I've tried this myself - you can do it here - and even giving Hillary a 55-45 victory over Obama in every remaining state (including the four decided last night) the final result was Obama 1633 and Clinton 1576. That's Obama holding a 57 delegate advantage even if Hillary beats him by ten clear points in every election still to come and in the four that were decided yesterday. You don't need to be Einstein to work out that she simply can't do that.

It appears even the Clinton camp are accepting that they will not catch Obama which is why, once again, we find Hillary's camp eyeing the Super Delegates:

The Clinton case to superdelegates, as laid out in a memo this morning by campaign strategists Mark Penn and Harold Ickes, will be that Clinton's victories in big states suggest she will be the stronger candidate against McCain.

"Hillary has demonstrated that she is the best positioned candidate to carry the core battleground states essential to a general-election victory -- particularly the large industrial states of Ohio, Michigan, Pennsylvania and the critical swing contests in Florida, New Mexico, Nevada, and New Jersey," Penn and Ickes wrote.

That a member of the party who watched as Bush was elected by the Supreme Court could possibly think it's acceptable for her to be elected against the wishes of the majority of people who voted is simply breathtaking.

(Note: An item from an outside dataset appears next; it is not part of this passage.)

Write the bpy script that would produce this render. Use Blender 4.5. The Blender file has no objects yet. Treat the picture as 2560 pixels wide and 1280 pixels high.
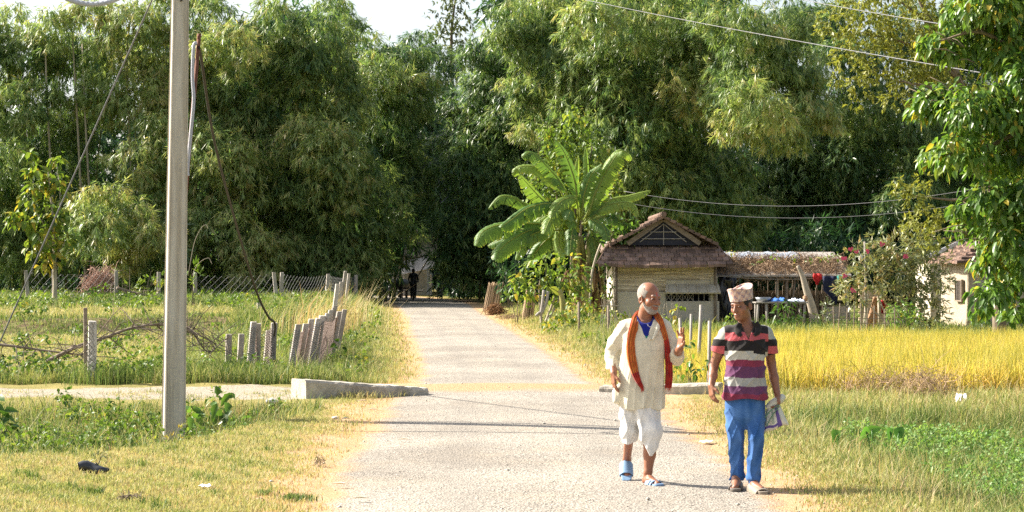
import bpy, bmesh, math, random
import numpy as np
from mathutils import Vector, Matrix, Euler

# ------------------------------------------------------------------ camera, sky, sun, exposure
SC = bpy.context.scene
F, HZ, CH = 5000.0, 664.0, 1.83          # focal length in photo pixels, horizon row, eye height
cam_d = bpy.data.cameras.new("camera"); cam = bpy.data.objects.new("camera", cam_d)
SC.collection.objects.link(cam); SC.camera = cam
cam_d.sensor_width = 36.0; cam_d.lens = 36.0 * F / 2560.0
cam_d.clip_start = 0.1; cam_d.clip_end = 4000.0
cam.location = (0, 0, CH)
cam.rotation_euler = (math.radians(90) + math.atan((HZ - 640) / F), 0, 0)

SUN_EL, SUN_BACK = 36.0, 22.0            # elevation, and how far behind the left-right line the sun stands
sx, sy = -math.cos(math.radians(SUN_BACK)), math.sin(math.radians(SUN_BACK))
to_sun = Vector((sx * math.cos(math.radians(SUN_EL)), sy * math.cos(math.radians(SUN_EL)), math.sin(math.radians(SUN_EL))))
sun_d = bpy.data.lights.new("sun", "SUN"); sun_d.energy = 5.0; sun_d.angle = math.radians(0.5)
sun_d.color = (1.0, 0.92, 0.80)
sun = bpy.data.objects.new("sun", sun_d); SC.collection.objects.link(sun)
sun.rotation_euler = to_sun.to_track_quat('Z', 'Y').to_euler()

W = bpy.data.worlds.new("World"); SC.world = W; W.use_nodes = True
wn = W.node_tree; wn.nodes.clear()
wo = wn.nodes.new("ShaderNodeOutputWorld"); wb = wn.nodes.new("ShaderNodeBackground"); ws = wn.nodes.new("ShaderNodeTexSky")
ws.sky_type = 'NISHITA'; ws.sun_disc = False; ws.sun_elevation = math.radians(SUN_EL)
ws.sun_rotation = math.atan2(to_sun.x, to_sun.y)
ws.air_density = 1.0; ws.dust_density = 3.0; ws.ozone_density = 1.5
wb.inputs[1].default_value = 0.095
wh = wn.nodes.new("ShaderNodeHueSaturation"); wh.inputs['Saturation'].default_value = 0.55; wh.inputs['Value'].default_value = 1.0   # thin autumn haze
wn.links.new(ws.outputs[0], wh.inputs['Color']); wn.links.new(wh.outputs[0], wb.inputs[0]); wn.links.new(wb.outputs[0], wo.inputs[0])
SC.view_settings.view_transform = 'Standard'; SC.view_settings.look = 'None'
SC.view_settings.gamma = 1.0; SC.view_settings.exposure = 1.48
SC.render.engine = 'CYCLES'
SC.cycles.max_bounces = 6; SC.cycles.diffuse_bounces = 3; SC.cycles.glossy_bounces = 2
SC.cycles.transmission_bounces = 4; SC.cycles.transparent_max_bounces = 6
SC.cycles.caustics_reflective = False; SC.cycles.caustics_refractive = False
SC.cycles.use_denoising = False

# ------------------------------------------------------------------ helpers
R = np.random.default_rng(11); random.seed(5)
COL = SC.collection
def P(px, py, d):                         # the point seen at photo pixel (px, py) at depth d
    return Vector(((px - 1280) / F * d, d, CH - (py - HZ) / F * d))
def PX(px, d): return (px - 1280) / F * d
def PZ(py, d): return CH - (py - HZ) / F * d
def tag(o, label=None, cat=None, group=None, kind=None):
    if label: o['label'] = label
    if cat: o['category'] = cat
    if group: o['group'] = group
    if kind: o['kind'] = kind
    return o
def thing(name, label, cat, loc=(0, 0, 0), group=None):
    o = bpy.data.objects.new(name, None); COL.objects.link(o); o.location = loc
    o.empty_display_size = 0.2
    return tag(o, label, cat, group)
def link(name, me, mat, parent=None, local=False):
    o = bpy.data.objects.new(name, me); COL.objects.link(o)
    if mat is not None and not me.materials:
        for m in (mat if isinstance(mat, (list, tuple)) else [mat]): me.materials.append(m)
    if parent is not None:
        o.parent = parent
        if not local:                     # geometry written in world coordinates
            a = parent; off = Vector((0, 0, 0))
            while a is not None: off += a.location; a = a.parent
            o.location = -off
    return o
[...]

It really does stink of the most rank ambition and tastelessness.

I've tried hard to stay positive as other bloggers that I really admire appear to be losing their minds, but there's a cynicism about Hillary's plan that really sticks in my throat.

I would really love Hillary to be the next President and I would adore the irony of watching Bill Clinton walk back into the White House - especially to imagine the contorted look of horror on the face of William Kristol and his deranged buddies - but the simple fact of the matter is that the person who gets the most delegates has to get the nomination. Anything else is simply undemocratic.

Hillary's plan would split the Democratic Party down the middle. And from the kind of comments she made yesterday, and from the statements she's making today, I'm beginning to wonder if she would even care.